De même, si Leopardi est lu dans nos écoles, on oublie à quel point c’était un esprit rebelle, qui a rompu avec tous les schèmes politiques et culturels de son temps. Pour un pays catholique comme le nôtre, reconnaître que notre plus grand poète était athée ne va pas de soi. C’est la part refoulée de l'” ottocento ” qui me fascine. Contrairement aux Français, qui connaissent bien les contradictions de la Révolution française, les Italiens ont une vision tronquée de leur histoire. Cela témoigne de notre profonde incapacité à mûrir.

La bande-son alterne des compositions électro-pop, signées par l’Allemand Apparat, et des morceaux de Rossini.

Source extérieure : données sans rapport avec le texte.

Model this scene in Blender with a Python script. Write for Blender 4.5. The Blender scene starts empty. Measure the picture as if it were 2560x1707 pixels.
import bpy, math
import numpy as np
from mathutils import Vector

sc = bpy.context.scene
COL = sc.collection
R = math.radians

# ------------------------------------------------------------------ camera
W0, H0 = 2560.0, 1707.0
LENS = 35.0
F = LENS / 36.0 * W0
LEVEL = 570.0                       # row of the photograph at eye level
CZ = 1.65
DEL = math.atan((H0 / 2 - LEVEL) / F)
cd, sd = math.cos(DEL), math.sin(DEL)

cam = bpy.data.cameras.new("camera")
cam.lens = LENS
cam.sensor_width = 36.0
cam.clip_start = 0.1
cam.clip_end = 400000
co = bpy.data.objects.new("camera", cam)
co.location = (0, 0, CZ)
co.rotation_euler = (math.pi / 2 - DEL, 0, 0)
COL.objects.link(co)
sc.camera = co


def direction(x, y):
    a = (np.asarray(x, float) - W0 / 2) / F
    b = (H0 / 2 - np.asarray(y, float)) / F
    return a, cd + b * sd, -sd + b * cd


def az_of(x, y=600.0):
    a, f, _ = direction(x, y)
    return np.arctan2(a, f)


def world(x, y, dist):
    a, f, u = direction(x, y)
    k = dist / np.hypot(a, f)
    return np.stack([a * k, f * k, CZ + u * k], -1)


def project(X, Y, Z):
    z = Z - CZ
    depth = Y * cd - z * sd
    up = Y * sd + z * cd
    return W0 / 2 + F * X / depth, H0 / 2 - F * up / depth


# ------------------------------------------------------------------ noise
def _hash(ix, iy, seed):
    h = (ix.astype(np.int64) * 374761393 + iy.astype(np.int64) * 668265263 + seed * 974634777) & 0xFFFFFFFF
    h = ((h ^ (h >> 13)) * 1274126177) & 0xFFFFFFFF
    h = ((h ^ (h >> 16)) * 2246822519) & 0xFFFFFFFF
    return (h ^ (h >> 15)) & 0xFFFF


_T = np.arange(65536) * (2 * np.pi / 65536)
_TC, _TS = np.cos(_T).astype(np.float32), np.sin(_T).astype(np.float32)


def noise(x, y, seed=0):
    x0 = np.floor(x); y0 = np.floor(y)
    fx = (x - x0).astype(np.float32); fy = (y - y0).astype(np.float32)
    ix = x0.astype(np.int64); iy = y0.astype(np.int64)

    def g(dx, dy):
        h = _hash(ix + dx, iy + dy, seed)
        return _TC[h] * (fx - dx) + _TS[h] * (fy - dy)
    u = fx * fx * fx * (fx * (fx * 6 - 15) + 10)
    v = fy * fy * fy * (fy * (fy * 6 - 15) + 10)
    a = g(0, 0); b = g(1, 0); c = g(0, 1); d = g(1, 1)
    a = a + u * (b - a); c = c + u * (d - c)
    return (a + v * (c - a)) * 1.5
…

Pourquoi ?

Parce que Leopardi parle à notre temps, plus encore qu’au sien propre. Pareillement, si je me suis abondamment documenté avant le tournage – 70  % des mots que prononce Elio Germano sont extraits de l’œuvre de Leopardi –, il était capital de ménager des plages de liberté et d’improvisation. A ma grande surprise, et même si un film aussi long et éclaté que Noi Credevamo avait déjà rencontré son public, Leopardi a rassemblé plus d’un million d’Italiens dans les salles. C’est la preuve qu’il répondait à un besoin.

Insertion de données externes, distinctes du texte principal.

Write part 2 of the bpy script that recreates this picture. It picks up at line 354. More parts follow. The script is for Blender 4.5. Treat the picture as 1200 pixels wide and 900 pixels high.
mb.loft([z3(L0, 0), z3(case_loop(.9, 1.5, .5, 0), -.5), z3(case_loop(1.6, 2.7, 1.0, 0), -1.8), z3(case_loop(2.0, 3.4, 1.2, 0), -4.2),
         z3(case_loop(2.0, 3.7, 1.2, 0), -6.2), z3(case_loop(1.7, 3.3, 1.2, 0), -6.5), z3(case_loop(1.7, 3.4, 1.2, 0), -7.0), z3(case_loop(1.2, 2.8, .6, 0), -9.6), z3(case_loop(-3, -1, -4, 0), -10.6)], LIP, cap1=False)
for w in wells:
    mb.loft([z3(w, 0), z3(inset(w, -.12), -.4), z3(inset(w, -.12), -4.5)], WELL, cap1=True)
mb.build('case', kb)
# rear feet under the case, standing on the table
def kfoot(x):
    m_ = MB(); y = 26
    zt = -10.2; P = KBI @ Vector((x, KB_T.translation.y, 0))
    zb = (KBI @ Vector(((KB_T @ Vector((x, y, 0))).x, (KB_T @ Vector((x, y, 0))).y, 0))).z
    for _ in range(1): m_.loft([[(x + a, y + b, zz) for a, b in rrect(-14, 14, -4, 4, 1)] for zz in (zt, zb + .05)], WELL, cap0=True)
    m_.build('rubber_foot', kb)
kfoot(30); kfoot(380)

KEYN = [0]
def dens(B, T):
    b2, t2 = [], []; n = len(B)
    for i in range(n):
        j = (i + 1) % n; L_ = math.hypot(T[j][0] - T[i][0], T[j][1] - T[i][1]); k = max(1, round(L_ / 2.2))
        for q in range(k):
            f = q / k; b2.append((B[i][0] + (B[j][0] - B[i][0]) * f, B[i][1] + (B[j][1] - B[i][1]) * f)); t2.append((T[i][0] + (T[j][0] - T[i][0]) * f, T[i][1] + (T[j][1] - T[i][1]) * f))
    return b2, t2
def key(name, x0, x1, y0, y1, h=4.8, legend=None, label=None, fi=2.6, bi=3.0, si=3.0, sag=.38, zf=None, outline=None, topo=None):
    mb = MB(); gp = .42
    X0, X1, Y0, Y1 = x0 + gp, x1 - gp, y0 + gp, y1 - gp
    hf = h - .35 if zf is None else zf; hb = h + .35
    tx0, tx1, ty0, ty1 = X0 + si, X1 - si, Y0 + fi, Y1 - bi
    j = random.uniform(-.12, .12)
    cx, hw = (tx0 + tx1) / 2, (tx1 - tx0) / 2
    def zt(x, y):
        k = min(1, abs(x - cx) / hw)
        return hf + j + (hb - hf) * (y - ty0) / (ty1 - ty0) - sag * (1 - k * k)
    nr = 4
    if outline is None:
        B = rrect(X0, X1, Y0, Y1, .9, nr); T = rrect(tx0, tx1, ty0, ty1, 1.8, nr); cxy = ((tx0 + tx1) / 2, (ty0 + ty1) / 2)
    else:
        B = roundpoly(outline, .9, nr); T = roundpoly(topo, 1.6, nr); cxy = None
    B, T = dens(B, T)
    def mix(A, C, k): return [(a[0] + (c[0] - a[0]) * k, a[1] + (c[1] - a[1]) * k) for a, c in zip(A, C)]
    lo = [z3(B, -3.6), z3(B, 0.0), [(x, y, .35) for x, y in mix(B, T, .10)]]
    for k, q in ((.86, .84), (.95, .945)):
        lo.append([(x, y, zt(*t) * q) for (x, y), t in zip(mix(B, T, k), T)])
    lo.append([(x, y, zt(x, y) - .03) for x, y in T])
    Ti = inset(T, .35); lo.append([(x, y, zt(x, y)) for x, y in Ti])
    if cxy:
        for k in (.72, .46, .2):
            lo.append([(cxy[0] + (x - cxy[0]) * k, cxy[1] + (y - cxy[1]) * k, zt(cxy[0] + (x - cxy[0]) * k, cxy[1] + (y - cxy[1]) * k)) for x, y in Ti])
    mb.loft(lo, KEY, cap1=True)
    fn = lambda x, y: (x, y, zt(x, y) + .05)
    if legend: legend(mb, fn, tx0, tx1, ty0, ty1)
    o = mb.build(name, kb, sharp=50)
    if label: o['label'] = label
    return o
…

En Italie, de plus en plus de metteurs en scène alternent, comme vous, théâtre, opéra et cinéma. Comment l’expliquez-vous ?

Matteo Garrone est le fils d’un critique de théâtre important ; Paolo Sorrentino a débuté dans notre groupe théâtral napolitain, au côté de Toni Servillo ; les sœurs Rohrwacher se réclament des spectacles d’Emma Dante ; ces jours-ci, on parle beaucoup de N-Capace, le premier film d’Eleonora Danco, issue du théâtre… Le poids du passé est moins présent, les cloisons moins étanches.

Me concernant, la scène est le lieu du travail quotidien. C’est là que je me confronte, jour après jour, aux acteurs, aux textes, à l’époque : le dialogue entre Orient et Occident dans Aureliano in Palmira, de Rossini, que j’ai mis en scène à Pesaro en  2014, résonne fortement avec l’actualité. Pour moi, le cinéma est un médium plus personnel, qui exige davantage de temps et d’introspection.